▶ What is needed
How do the records below read from their first line through the line containing "sc = bpy.context.scene"? Write those lines out exactly.

▶ Data excerpts
________________
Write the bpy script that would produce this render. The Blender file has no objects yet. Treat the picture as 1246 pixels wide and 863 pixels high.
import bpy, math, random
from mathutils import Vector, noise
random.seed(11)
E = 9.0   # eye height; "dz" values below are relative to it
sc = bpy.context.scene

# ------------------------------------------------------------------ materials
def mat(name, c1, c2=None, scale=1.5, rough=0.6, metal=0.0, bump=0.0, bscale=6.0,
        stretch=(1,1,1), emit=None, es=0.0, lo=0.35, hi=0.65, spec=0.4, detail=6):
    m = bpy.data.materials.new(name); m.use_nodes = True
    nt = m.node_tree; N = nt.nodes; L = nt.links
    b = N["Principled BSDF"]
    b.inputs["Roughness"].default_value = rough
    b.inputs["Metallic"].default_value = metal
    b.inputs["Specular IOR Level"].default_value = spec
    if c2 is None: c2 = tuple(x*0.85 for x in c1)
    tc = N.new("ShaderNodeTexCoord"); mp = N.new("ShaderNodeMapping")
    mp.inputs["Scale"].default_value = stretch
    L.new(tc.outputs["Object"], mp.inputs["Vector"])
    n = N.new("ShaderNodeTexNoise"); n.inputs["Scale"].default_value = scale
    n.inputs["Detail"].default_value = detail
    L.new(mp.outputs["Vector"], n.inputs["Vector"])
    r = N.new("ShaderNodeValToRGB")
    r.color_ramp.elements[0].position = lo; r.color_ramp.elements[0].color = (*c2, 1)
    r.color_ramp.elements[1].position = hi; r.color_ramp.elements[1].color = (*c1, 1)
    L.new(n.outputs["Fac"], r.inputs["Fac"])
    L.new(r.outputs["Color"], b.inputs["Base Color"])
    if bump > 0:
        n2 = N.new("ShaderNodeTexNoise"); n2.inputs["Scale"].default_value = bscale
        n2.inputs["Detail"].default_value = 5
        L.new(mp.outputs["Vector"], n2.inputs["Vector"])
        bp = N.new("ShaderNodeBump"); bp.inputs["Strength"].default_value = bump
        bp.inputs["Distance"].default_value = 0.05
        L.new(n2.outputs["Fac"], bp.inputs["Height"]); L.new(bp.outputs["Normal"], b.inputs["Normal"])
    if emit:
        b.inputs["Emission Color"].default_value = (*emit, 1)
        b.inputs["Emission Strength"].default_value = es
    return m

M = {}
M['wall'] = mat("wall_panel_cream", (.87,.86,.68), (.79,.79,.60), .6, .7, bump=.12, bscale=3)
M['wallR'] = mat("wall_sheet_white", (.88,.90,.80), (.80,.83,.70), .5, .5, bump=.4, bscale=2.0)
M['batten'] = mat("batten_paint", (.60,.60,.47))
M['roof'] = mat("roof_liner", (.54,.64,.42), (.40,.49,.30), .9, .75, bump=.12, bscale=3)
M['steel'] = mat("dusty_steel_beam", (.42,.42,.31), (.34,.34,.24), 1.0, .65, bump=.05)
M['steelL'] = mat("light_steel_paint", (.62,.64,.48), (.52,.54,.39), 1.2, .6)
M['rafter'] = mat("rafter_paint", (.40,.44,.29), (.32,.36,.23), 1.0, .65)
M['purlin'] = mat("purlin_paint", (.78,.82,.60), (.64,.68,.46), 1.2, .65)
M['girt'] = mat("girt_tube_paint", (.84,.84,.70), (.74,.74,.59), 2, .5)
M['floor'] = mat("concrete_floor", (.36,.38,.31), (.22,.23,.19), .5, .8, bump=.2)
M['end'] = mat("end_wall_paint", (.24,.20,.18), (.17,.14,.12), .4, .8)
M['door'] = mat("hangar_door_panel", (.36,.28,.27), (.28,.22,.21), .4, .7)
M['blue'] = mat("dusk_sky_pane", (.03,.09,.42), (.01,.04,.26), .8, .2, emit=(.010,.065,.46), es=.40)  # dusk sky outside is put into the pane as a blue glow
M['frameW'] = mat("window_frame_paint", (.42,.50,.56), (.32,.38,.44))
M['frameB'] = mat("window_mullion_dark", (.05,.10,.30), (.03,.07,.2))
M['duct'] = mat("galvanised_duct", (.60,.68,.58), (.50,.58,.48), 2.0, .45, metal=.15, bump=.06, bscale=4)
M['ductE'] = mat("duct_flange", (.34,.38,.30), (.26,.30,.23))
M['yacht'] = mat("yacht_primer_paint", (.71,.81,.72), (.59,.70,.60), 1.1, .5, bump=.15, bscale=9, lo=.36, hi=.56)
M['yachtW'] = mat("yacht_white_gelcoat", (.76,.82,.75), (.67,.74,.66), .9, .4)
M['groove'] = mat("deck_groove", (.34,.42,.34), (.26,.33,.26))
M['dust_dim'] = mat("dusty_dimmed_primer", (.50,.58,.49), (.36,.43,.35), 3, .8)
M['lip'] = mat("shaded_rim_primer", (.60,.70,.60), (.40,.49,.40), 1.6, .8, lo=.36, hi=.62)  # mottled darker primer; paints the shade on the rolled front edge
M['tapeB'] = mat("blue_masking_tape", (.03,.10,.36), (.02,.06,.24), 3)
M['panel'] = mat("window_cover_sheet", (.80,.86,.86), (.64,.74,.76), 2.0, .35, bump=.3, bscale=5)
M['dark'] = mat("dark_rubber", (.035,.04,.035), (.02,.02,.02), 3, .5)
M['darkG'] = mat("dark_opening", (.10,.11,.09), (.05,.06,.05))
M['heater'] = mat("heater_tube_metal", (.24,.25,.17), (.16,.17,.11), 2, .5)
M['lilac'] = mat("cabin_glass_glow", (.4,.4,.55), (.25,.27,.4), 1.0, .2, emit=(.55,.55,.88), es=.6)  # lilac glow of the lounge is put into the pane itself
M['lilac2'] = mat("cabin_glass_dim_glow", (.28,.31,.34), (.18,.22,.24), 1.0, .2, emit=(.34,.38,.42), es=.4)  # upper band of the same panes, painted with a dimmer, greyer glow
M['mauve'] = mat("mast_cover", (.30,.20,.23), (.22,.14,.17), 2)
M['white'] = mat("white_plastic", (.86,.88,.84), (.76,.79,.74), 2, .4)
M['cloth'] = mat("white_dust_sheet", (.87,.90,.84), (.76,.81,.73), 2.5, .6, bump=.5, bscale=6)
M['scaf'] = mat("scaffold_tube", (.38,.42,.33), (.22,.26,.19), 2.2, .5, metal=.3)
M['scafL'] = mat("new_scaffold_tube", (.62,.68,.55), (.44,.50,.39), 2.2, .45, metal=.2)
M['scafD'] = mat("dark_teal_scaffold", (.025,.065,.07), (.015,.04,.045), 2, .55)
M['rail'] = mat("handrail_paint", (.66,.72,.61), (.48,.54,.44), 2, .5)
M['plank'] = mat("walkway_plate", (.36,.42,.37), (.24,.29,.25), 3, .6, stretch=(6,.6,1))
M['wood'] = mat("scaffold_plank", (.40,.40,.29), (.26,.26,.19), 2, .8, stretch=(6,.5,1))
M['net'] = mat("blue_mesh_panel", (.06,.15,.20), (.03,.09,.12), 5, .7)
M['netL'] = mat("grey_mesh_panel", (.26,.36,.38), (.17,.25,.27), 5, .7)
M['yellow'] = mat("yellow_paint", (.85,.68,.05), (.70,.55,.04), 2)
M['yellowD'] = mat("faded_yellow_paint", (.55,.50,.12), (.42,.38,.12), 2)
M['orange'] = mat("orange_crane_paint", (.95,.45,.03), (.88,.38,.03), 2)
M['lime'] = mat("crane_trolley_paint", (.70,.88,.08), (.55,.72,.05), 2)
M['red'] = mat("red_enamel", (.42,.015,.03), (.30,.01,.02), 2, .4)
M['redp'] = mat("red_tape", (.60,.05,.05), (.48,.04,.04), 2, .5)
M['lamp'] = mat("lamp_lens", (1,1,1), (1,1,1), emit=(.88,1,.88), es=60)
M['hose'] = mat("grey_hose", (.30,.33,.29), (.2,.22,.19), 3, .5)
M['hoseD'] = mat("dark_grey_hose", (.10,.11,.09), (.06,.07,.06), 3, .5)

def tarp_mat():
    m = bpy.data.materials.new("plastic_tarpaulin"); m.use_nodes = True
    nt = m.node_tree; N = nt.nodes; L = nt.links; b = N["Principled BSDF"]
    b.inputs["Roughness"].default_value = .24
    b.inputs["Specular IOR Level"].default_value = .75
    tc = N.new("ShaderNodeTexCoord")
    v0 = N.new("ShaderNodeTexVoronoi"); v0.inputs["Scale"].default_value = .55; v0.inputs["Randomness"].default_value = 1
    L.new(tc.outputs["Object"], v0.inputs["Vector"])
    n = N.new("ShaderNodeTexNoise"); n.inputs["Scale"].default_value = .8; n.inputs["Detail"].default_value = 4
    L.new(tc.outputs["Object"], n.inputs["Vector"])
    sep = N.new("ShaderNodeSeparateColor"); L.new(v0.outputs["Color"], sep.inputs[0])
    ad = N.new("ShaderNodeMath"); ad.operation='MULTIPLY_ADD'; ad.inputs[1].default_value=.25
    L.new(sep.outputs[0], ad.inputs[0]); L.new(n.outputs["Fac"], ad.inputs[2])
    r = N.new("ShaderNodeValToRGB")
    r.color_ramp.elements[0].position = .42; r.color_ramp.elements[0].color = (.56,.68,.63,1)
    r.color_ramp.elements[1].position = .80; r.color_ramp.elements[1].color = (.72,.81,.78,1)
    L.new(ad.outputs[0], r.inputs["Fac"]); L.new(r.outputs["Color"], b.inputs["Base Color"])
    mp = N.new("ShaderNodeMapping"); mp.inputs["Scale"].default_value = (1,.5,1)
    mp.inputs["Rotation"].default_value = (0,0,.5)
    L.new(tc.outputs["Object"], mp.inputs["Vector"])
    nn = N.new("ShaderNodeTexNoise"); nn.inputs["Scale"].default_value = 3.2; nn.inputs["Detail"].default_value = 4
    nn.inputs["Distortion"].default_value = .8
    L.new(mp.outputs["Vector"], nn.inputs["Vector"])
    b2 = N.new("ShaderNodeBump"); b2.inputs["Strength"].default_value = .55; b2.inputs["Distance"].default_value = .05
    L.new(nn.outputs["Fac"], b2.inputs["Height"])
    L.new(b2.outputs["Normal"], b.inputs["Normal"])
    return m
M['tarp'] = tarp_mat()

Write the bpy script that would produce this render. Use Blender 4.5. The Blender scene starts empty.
________________
▶ Reply
Write the bpy script that would produce this render. The Blender file has no objects yet. Treat the picture as 1246 pixels wide and 863 pixels high.
import bpy, math, random
from mathutils import Vector, noise
random.seed(11)
E = 9.0   # eye height; "dz" values below are relative to it
sc = bpy.context.scene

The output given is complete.